Da sottolineare una cosa in particolare: l’esecuzione, se non erro, di tutto l’ultimo disco (forse tranne un pezzo?), Wild God, che io considero incredibilmente bello e riuscito (mi ci sono voluti quattro ascolti, e ora sono tutti cuoricini per lui). Una scelta molto poco mainstream e ammirevole, perché è risaputo che il pubblico in genere non è mai settato sui nuovi pezzi, e mi piace sottolineare che anche i Marlene, nel loro piccolo, suonarono tutto Karma Clima, quando uscì. Il resto della scaletta passa ovviamente per alcune perle sentite moltissime volte e tante scelte possibili fra una marea di tante altre scelte possibili. Nessuna sorpresa eclatante per i consuetudinari come me, tranne forse Papa Won’t Leave You, Henry, ma davvero chi se ne frega: così tante sono le cose di cui si può godere all’interno di ogni singola esecuzione, che qualsiasi essa sia ci sarà sempre motivo di provare qualche tipo di sollazzo beatificante. E sarà subito estasi.

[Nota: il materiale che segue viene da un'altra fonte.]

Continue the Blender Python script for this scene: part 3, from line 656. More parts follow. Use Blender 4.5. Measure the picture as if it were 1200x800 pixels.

Una cosa mi piace sottolineare congedandomi da voi: da dopo la morte di Arthur, suo figlio, per sua stessa ammissione le cose sono cambiate, dalla sua percezione del mondo alla vita, sia quella che è intorno a noi, sia la sua nelle sue manifestazioni personali («sono un padre, un marito, e ora lo so, e non vivo più una vita così assorbita in maniera assoluta e esclusiva dall’arte che produco e nella quale usavo rifugiarmi bandendo il mondo intorno a me», più o meno sono le sue parole dette da qualche parte che ora non ricordo). In questo cambiamento risiedono anche le tante, ricorrenti parole spese nelle varie interviste e esternazioni pubbliche a favore della parte bella dell’essere umano, quella che gli fa pensare che l’uomo è buono nonostante tutto (un bel cambio di prospettiva, considerando le tante volte in cui in passato ha sottolineato il suo disgusto per le dinamiche della vita): il lungo tunnel del lutto che ha dovuto percorrere lo ha messo a contatto con la commozione intorno a lui, ed egli ha saputo elaborarla e trasformarla in una decodificazione dell’esistenza all’insegna dei semplici atti di premura e bontà coi quali ci possiamo affermare nel mondo. Mi pare che per tutta la durata del concerto echi di parole così coinvolte in questa sensazione risuonino con ricorrenza, e credo sia un fantastico contributo che egli può dare, in quanto artista, per favorire consapevolezza e umanità ai suoi ascoltatori, senza la retorica e la banalità delle buone intenzioni di zero sostanza in cui ci si imbatte sovente. In un mondo sempre più brutto e votato al peggio, questo aleggiare di una sorta di indulgenza universale fa la sua sporca piccola parte per continuare a provare a non farsi travolgere dal peggio che ci attende e che purtroppo arriverà, con commovente resistenza.
Miei pezzi preferiti in quella bellissima serata: Oh, Children e White Elephant.
PS: può non essere conveniente per la propria immagine apparire fan di un proprio collega altolocato, ma il fatto è che Nick Cave è un gigante, uno fra i migliori cantautori di sempre, ed essere suoi fan mi appare in fondo… inevitabile.